-- begin RAW DATA --
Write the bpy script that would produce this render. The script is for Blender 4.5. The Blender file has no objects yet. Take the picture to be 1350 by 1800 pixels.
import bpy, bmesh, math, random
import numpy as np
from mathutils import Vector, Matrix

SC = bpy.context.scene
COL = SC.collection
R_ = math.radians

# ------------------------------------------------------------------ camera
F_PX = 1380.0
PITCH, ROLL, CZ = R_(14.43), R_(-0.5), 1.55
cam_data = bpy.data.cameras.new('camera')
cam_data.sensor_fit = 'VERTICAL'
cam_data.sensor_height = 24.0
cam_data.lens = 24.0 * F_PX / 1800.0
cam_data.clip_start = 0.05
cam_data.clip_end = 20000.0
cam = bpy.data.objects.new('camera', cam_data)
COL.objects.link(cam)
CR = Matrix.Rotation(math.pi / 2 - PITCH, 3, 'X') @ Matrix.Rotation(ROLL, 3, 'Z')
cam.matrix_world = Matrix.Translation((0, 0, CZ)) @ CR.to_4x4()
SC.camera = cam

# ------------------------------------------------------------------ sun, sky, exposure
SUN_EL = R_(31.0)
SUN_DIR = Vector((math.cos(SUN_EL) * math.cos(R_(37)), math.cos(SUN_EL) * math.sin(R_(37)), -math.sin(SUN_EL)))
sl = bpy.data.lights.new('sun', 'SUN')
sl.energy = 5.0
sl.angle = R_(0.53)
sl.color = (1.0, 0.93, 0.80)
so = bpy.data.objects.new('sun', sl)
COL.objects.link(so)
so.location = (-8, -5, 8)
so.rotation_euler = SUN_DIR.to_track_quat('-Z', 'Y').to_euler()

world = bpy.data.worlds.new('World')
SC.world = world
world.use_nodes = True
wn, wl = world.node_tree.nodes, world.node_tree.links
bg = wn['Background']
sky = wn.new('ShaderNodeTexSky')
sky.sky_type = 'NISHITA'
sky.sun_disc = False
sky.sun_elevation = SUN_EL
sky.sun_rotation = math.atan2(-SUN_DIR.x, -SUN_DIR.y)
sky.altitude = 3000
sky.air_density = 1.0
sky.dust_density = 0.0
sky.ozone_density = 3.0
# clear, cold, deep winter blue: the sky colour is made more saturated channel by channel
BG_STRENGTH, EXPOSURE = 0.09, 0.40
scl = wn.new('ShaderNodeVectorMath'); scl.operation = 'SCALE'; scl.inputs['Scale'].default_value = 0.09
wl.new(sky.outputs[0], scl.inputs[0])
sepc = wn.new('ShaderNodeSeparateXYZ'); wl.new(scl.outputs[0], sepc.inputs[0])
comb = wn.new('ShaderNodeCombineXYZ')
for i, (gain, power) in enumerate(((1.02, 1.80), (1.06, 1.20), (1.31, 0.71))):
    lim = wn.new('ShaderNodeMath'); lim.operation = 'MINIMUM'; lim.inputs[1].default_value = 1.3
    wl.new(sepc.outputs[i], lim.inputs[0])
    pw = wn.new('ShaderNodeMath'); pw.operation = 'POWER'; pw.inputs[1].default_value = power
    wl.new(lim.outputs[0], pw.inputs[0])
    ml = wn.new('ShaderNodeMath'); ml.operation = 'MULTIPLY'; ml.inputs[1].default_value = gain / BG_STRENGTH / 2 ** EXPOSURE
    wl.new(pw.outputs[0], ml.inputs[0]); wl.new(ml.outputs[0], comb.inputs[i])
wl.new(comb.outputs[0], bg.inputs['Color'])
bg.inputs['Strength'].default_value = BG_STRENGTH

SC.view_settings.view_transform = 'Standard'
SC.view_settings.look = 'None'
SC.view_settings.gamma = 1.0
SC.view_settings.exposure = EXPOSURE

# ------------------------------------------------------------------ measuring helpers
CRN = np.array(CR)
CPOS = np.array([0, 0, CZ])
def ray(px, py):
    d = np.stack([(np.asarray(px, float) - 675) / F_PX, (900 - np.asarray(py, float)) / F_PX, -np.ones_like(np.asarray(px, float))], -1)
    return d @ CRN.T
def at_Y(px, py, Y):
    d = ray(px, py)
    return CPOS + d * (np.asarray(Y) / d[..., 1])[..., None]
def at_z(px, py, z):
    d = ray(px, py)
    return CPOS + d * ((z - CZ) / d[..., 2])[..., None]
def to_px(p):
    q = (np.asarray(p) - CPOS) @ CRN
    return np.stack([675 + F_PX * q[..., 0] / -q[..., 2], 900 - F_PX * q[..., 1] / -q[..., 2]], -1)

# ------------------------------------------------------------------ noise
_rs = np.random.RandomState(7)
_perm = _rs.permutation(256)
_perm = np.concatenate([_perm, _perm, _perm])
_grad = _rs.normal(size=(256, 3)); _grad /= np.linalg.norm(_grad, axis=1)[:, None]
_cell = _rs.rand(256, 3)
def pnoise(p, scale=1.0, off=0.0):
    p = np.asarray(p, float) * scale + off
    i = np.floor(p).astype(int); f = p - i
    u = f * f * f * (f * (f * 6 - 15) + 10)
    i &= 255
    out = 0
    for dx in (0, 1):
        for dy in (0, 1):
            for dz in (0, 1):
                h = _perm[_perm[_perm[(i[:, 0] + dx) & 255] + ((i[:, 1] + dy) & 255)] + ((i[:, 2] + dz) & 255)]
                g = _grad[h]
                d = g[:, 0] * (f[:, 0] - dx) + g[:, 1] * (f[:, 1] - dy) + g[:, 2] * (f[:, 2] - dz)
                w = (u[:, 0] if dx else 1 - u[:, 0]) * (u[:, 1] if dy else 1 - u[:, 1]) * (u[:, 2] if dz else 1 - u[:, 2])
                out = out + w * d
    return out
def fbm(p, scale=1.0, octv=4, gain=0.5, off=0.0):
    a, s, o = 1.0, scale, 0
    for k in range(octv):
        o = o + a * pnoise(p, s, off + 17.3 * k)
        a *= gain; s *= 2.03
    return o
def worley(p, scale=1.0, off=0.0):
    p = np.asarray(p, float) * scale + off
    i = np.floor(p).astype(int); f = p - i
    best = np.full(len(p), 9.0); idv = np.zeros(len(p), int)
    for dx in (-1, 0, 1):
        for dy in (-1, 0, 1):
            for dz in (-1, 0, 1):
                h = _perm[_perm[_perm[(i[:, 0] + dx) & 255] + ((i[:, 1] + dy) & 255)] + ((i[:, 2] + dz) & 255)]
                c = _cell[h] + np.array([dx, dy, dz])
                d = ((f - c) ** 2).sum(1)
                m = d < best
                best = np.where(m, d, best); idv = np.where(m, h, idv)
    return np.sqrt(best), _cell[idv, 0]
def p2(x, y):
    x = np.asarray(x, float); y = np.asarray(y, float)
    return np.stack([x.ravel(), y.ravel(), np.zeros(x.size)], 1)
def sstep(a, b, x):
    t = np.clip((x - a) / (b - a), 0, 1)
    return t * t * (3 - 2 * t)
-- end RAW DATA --
> _WHAT TO WORK ON_
Extract the lines above, from the first one through the one containing "SC.camera = cam", and return only those, unchanged.

> _RESPONSE_
Write the bpy script that would produce this render. The script is for Blender 4.5. The Blender file has no objects yet. Take the picture to be 1350 by 1800 pixels.
import bpy, bmesh, math, random
import numpy as np
from mathutils import Vector, Matrix

SC = bpy.context.scene
COL = SC.collection
R_ = math.radians

# ------------------------------------------------------------------ camera
F_PX = 1380.0
PITCH, ROLL, CZ = R_(14.43), R_(-0.5), 1.55
cam_data = bpy.data.cameras.new('camera')
cam_data.sensor_fit = 'VERTICAL'
cam_data.sensor_height = 24.0
cam_data.lens = 24.0 * F_PX / 1800.0
cam_data.clip_start = 0.05
cam_data.clip_end = 20000.0
cam = bpy.data.objects.new('camera', cam_data)
COL.objects.link(cam)
CR = Matrix.Rotation(math.pi / 2 - PITCH, 3, 'X') @ Matrix.Rotation(ROLL, 3, 'Z')
cam.matrix_world = Matrix.Translation((0, 0, CZ)) @ CR.to_4x4()
SC.camera = cam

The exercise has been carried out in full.